Disc Three: (Series Two, Episodes 1-6)

The lone extra here, aside from commentary tracks on every episode, is a character playlist.

Disc Four: (Series Two Bonus Features)

The 43 minute, 43 second featurette "Little Documentary" (presented in anamorphic widescreen) kicks things off, followed by the 22 minute, 20 second "Comic Relief Special" (presented in anamorphic widescreen with optional commentary); two minutes, 53 seconds of "Comic Relief" outtakes; 49 minutes, 51 seconds of deleted scenes from Series Two (presented in anamorphic widescreen, with optional commentary) and the 43 minute, 13 second featurette "Little Britain at the NFT" (presented in anamorphic widescreen).
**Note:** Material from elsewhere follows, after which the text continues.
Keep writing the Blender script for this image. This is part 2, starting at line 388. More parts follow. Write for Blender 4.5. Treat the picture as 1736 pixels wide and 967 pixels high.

The 34 minute, 22 second appearance on radio's "The Chris Moyles Show," the 34 minute, 51 second appearance on Jonathan Ross' radio program, the nine minute, 56 second appearance on "Friday Night with Jonathan Ross" (presented in anamorphic widescreen), a one minute, three second "Richard & Judy" sketch and a one minute, 58 second "Dafydd" sketch complete the disc.

Disc Five: (Series Three, Episodes 1-6)

The lone extra here, aside from commentary tracks on every episode, is a character playlist.

Disc Six: (Series Three Bonus Features)

Forty-four minutes, 20 seconds of deleted scenes from Series Three (presented in anamorphic widescreen, with optional commentary) get the ball rolling, with the 48 minute, 43 second "South Bank Show" special; 36 minutes, 37 seconds of "Little Britain Night" highlights, a 30-second "Little Britain Live" trailer; a 14 minute, 50 second "Richard & Judy" interview; nine minutes, 41 seconds of Walliams on "Top Gear" and a 28 minute radio interview with David Baddiel finishing the disc off.

Disc Seven: (Little Britain Abroad)

The two episodes of Little Britain Abroad are presented as originally broadcast in anamorphic widescreen and Dolby 2.0 stereo, with optional commentary. In addition, the 58 minute, 58 second doc "Little Britain Down Under" (presented in anamorphic widescreen); the 45 minute, 33 second "Little Britain Live Does Comic Relief"; five minutes, nine seconds of deleted scenes from Abroad and a 50-second "Comic Relief" trailer complete the disc.

Disc Eight: (Little Britain Live)

In addition to the Live show (presented in anamorphic widescreen with optional commentary), there's the 13 minute, 41 second featurette "Making the Tour" (presented in anamorphic widescreen); the one minute, 47 second "Lou & Andy in Blackpool" trailer (presented in anamorphic widescreen, with optional commentary); the two minute "Fatfighters" scene (presented in anamorphic widescreen, with optional commentary); the 58 minute, 18 second doc "Little Britain's Big Swim" (presented in anamorphic widescreen, with 23 minutes and 45 seconds' worth of deleted scenes); the 11 minute, 49 second featurette "Making the DVD" (presented in anamorphic widescreen) and 15 minutes, 15 seconds of deleted scenes from Live, presented in anamorphic widescreen with optional commentary.

Final Thoughts:

With its blend of surreal humor -- the episodes are often narrated by a stereotypical stuffy Brit -- eerily evocative roleplaying and searing sense of humor, Little Britain isn't for all tastes, but for those who give into its deranged, daring sensibility, you'll be rewarded with one of the most socially devastating TV shows in recent memory. This eight-disc set, a repackaging of previous series and specials, is nevertheless stuffed to the seams with bonus features and well worth picking up if you own none of the earlier Little Britain releases. A cinch for the DVD Talk Collectors Series.